Redakcja Bieganie.pl
Kilka dni temu, na Mistrzostwach Polski w Przełajach w Krakowie, na długim (10km) męskim dystansie wygrał zawodnik Krzysztof Gosiewski. Mistrzostwa Polski miały być przy okazji naszymi krajowymi kwalifikacjami na Mistrzostwa Europy, które za kilka dni odbędą się w Bułgarii.
Wydawać by się mogło, że zasady kwalifikacji są jasne:
„Do Reprezentacji Polski na 21. Mistrzostwa Europy w Biegach Przełajowych zostaną powołani przez Zarząd PZLA zawodnicy i zawodniczki, którzy podczas rozegranych w Krakowie w dniu 29.11.2014 86. Mistrzostw Polski Seniorów w Biegach Przełajowych wykażą się dobrą dyspozycją startową i zajmą:
1 miejsce w biegu na dystansie 10 000m seniorów „
Czyli zwycięzca biegu automatycznie jedzie na Mistrzostwa Europy. A jednak, nie. Bo zdanie ułożone przez PZLA jest zdaniem złożonym i zawiera jak się okazało jeszcze jeden warunek: „wykazanie się dobra dyspozycją startową”. Ten warunek jest oczywiście uznaniowy. I szef bloku wytrzymałościowego trener Rolbiecki (podobno razem z grupką innych trenerów) uznał, że Krzysztof Gosiewski, wygrywając Mistrzostwa Polski w Przełajach nie wykazał się „dobrą dyspozycja startową”. Co ciekawe w biegu kobiet, „dyspozycja startowa” Katarzyny Kowalskiej została doceniona, bo mimo, że zajęła drugie miejsce to na Mistrzostwa Europy pojedzie.

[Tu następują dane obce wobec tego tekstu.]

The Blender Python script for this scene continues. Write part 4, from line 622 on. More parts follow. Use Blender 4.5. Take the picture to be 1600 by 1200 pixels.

„- Mistrz Polski nie potwierdził dobrej dyspozycji startowej – Zbigniew Rolbiecki”
Grupa 36 zawodników, trenerów, organizatorów wystosowała do PZLA List Otwarty, do którego my też się dołączamy.
Komentarz:
Od lat zasady kwalifikacji na imprezy mistrzowskie czy różne inne imprezy są przez PZLA uznaniowe. Aż dziw bierze, że PZLA w ogóle nie zrezygnuje z jakichkolwiek zapisów dotyczących wyniku czy miejsca. Przecież gdyby PZLA ogłosiło, że liczą się tylko „noty za styl” – wszystko byłoby jasne. Decyduje grupka trenerów specjalistów. A tak, to od razu zaczynają się niepotrzebne pretensje i awantury, bo komuś się wydaje, że skoro zrobił dobry wynik lub wygrał zawody to go do czegokolwiek uprawnia.